The complaints ranged from non-availability of ration from the fair price shop to government doctors having not visited the village for over a decade.

Villagers also informed of the school being located at around 5 km from the village, making it difficult for the children to attend it. Also, 21 widows in the village, having widow pension accounts, complained of not receiving their pensions.

Shocked, the team members ordered the district administration to present the details of job cards made and work provided to villagers under the National Rural Employment Guarantee Scheme (NREGS) , besides growth monitoring charts of children maintained at different anganbadi kendras.

After its five-hour visit to the village, the team members met District Magistrate Sanjay Prasad, who reluctantly accepted that malnutrition and poverty were rampant in the area.

According to Dhuru, Prasad also conceded the district administration’s lapses in implementing government welfare schemes like NREGS and the public distribution system.

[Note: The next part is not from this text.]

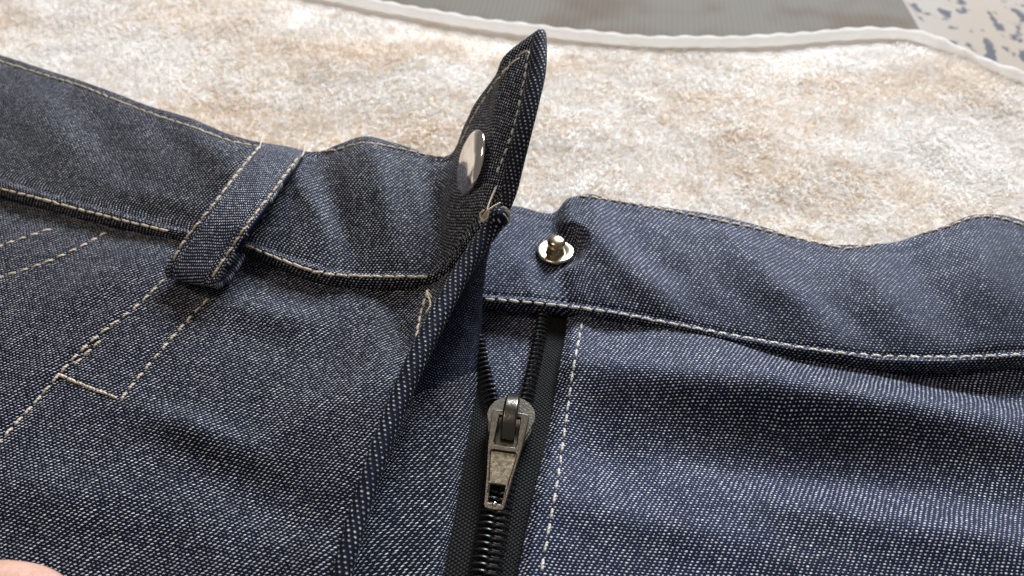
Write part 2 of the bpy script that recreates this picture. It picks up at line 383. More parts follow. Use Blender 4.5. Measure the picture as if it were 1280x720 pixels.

The team advised the establishment of an ‘Acute Malnutrition Centre’ as providing food under the mid-day meal scheme and the Integrated Child Development Services were not enough to address the extent of malnutrition in the area.

SC questions Wadhwa panel

The Supreme Court on Wednesday questioned the Wadhwa Committee’s authority to define poverty and the benchmark for the Below Poverty Line (BPL), saying it was a policy matter to be dealt with by the government.

It said the committee’s mandate was limited to suggest improvement in the public distribution system and measures to check corruption to ensure that it reached the targeted beneficiaries.

The committee headed by Justice D.P. Wadhwa, a former Supreme Court judge, last month recommended that every Indian with an income below Rs100 a day be considered poor, be eligible for official subsidies, including 35kg of food grain per family.